Omicidio Piampiano. Indagini ancora aperte “Sopralluogo“ sul Monte Subasio

Familiari e amici hanno raggiunto, alla stessa ora della tragedia, il luogo dove l’11 gennaio 2023 Piero Fabbri esplose il colpo che uccise Davide La mamma: "Non era buio come si è detto. Si faccia chiarezza".

Omicidio Piampiano. Indagini ancora aperte “Sopralluogo“ sul Monte Subasio

Omicidio Piampiano. Indagini ancora aperte “Sopralluogo“ sul Monte Subasio

Omicidio di Davide Piampiano, a distanza di un anno le indagini sono ancora aperte da parte della Procura di Firenze, con diversi aspetti da chiarire. E forse proprio per questo giorno, in occasione dell’anniversario dell’uccisione del ragazzo in località Carabone, sul monte Subasio, familiari e amici hanno raggiunto il luogo dove, l’11 gennaio 2023, Piero Fabbri esplose il colpo mortale durante una battuta di caccia al cinghiale in area proibita. Un’ascensione per rivedere il luogo negli stessi minuti, in condizioni non molto dissimili da quelli in cui si è consumata la tragedia. E per cercare di capire come Davide possa essere stato scambiato per un cinghiale da Fabbri, cacciatore esperto e conoscitore dei luoghi. “Sopralluogo“ che ha lasciato - al di là del dolore incessante -, ulteriori perplessità, a cominciare dal buio invocato dallo sparatore: le condizioni di luce - pur con tutti i benefici del caso - non sono apparse tali da impedire di distinguere una persona (con giubbetto ad alta visibilità e con in mano un cellulare e un localizzatore gps accesi) da un animale. "Non era buio come si è detto, è necessario che si faccia finalmente chiarezza e che l’inchiesta venga conclusa" dice Catia, mamma di Davide, anche lei sul luogo del dramma con papà Antonello, la sorella Valeria, familiari e amici. Su una vicenda per la quale non è stata neppure accolte le richieste dei familiari di Davide di una ispezione del luogo dell’omicidio e di una consulenza balistica che potesse ricostruire con la massima attendibilità quanto accaduto. Ricostruzione che si basa molto sul racconto di Fabbri che, in un primo tempo, aveva detto che Davide si era sparato da solo. Inoltre non si era preoccupato di chiamare immediatamente i soccorsi, ma si era adoperato per “inquinare“ le prove, di fatto “smarcandosi“ anche da eventuali accertamenti di legge.

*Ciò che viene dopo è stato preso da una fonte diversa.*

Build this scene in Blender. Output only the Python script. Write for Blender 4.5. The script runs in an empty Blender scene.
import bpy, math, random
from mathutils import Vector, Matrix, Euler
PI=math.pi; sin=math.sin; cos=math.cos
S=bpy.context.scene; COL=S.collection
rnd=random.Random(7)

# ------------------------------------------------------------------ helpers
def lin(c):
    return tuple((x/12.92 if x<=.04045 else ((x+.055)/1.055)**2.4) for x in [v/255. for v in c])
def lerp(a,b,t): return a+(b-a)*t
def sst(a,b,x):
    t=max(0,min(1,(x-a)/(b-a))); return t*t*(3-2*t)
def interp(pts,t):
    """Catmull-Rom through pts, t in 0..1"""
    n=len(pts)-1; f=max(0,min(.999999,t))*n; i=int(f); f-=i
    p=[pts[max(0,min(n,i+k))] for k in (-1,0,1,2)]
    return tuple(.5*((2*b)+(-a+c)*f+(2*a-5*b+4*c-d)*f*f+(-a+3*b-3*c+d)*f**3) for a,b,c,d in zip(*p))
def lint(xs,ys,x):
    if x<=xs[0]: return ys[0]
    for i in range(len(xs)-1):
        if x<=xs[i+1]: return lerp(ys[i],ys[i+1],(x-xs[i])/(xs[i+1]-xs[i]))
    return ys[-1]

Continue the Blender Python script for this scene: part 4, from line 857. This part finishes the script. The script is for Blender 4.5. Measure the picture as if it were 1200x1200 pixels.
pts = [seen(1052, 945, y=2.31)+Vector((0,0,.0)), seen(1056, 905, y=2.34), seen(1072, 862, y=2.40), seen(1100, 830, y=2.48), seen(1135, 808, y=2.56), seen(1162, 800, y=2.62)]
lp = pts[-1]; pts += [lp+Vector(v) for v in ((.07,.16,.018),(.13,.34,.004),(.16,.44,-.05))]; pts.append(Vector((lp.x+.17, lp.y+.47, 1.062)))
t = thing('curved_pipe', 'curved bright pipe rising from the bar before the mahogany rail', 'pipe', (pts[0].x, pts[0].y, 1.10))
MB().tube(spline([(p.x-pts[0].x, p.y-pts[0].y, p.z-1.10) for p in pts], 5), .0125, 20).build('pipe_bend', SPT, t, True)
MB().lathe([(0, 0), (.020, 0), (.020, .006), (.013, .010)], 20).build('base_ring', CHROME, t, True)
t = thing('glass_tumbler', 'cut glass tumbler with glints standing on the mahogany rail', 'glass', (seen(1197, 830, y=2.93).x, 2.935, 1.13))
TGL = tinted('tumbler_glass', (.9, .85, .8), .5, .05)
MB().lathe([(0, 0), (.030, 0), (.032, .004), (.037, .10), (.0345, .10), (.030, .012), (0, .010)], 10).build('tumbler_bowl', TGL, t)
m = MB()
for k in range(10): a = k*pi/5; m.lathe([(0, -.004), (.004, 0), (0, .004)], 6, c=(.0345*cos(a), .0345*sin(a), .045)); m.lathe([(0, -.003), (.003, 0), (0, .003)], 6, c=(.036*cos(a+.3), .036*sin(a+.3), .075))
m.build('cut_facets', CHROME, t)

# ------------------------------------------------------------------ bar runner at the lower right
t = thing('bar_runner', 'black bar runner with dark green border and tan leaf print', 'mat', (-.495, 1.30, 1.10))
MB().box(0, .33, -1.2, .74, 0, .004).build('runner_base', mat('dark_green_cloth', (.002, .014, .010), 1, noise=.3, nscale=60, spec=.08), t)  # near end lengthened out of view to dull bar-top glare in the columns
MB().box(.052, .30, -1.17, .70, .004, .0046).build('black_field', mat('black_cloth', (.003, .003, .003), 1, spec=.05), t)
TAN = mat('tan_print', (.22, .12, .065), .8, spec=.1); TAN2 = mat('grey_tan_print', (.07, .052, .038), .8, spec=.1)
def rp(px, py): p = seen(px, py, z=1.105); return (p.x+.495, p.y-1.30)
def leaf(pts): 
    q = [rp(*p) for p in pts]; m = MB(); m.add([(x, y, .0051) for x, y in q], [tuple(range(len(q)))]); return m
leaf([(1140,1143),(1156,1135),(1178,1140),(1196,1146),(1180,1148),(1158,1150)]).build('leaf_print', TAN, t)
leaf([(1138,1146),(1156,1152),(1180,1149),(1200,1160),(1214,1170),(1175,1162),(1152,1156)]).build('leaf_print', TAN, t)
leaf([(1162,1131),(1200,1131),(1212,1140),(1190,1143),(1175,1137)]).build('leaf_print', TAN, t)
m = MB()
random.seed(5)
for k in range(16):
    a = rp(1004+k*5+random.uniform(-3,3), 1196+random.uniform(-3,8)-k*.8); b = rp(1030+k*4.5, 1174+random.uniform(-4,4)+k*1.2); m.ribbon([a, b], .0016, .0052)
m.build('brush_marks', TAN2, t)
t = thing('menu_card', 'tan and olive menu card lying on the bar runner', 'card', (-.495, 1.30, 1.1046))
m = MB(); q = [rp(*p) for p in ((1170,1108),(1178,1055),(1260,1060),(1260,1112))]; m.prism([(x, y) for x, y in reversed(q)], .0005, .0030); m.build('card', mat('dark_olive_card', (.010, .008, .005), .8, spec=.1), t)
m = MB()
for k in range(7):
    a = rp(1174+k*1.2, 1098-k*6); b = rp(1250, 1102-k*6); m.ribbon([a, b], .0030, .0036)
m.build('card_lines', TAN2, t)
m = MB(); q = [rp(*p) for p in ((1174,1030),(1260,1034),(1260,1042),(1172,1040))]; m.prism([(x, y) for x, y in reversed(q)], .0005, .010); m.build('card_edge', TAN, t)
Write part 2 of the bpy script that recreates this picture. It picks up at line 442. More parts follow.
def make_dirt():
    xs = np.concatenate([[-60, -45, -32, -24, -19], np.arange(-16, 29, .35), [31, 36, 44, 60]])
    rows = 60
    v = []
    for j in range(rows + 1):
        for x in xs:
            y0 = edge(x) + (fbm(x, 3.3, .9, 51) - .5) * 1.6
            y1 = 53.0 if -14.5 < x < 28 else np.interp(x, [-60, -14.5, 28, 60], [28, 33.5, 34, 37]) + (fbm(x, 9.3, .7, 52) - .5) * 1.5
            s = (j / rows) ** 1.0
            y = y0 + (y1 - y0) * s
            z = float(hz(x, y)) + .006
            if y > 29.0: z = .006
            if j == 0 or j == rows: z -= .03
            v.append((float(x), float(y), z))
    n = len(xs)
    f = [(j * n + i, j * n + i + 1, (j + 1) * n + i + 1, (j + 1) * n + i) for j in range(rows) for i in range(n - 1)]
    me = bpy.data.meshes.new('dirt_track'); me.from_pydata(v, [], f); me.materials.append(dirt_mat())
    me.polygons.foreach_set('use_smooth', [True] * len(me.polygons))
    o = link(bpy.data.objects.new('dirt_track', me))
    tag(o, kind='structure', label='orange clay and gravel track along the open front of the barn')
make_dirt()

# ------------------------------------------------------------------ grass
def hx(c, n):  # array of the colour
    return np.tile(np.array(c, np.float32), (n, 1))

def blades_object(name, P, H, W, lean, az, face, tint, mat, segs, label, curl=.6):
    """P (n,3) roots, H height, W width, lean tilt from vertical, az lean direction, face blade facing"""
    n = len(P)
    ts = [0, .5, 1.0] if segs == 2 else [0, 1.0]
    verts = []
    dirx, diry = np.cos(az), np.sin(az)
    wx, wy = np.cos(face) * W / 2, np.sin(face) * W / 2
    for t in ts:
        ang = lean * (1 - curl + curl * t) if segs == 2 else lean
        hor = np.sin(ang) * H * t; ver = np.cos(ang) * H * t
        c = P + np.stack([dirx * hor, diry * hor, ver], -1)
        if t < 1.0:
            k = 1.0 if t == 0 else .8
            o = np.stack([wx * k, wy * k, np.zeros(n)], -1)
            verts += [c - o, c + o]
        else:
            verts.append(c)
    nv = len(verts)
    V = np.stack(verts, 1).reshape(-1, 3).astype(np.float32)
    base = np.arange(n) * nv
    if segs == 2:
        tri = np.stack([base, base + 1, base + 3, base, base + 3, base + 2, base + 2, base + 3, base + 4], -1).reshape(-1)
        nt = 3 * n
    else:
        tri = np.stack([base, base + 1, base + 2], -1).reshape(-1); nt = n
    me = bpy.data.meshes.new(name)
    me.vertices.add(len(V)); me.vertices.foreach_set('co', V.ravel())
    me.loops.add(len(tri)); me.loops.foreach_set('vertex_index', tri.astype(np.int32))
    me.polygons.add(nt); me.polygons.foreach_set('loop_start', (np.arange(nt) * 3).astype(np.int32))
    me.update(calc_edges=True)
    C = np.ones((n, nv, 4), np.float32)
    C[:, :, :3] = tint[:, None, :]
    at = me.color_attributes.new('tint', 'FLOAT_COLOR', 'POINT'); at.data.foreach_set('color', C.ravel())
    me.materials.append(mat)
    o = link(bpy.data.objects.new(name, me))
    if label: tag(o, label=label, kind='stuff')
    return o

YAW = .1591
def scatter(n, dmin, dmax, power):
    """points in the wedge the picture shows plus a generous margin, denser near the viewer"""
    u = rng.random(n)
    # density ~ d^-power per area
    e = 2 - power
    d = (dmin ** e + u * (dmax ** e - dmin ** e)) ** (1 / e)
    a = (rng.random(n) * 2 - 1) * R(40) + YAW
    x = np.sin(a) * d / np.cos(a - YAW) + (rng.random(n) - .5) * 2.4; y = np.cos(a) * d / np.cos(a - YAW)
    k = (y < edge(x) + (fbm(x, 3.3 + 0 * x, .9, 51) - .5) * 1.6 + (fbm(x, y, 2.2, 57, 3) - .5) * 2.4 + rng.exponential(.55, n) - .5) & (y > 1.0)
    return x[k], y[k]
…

Con la verità emersa grazie solo alla telecamera che il giovane portava in testa, con relativo arresto di Fabbri il 27 gennaio, la scarcerazione il 14 febbraio, con l’obbligo obbligo di firma in due ore del giorno presso la stazione del Carabinieri di Assisi. Misura coercitiva scaduta, essendo decorso il termine massimo previsto dalla legge per il tipo di reato contestato.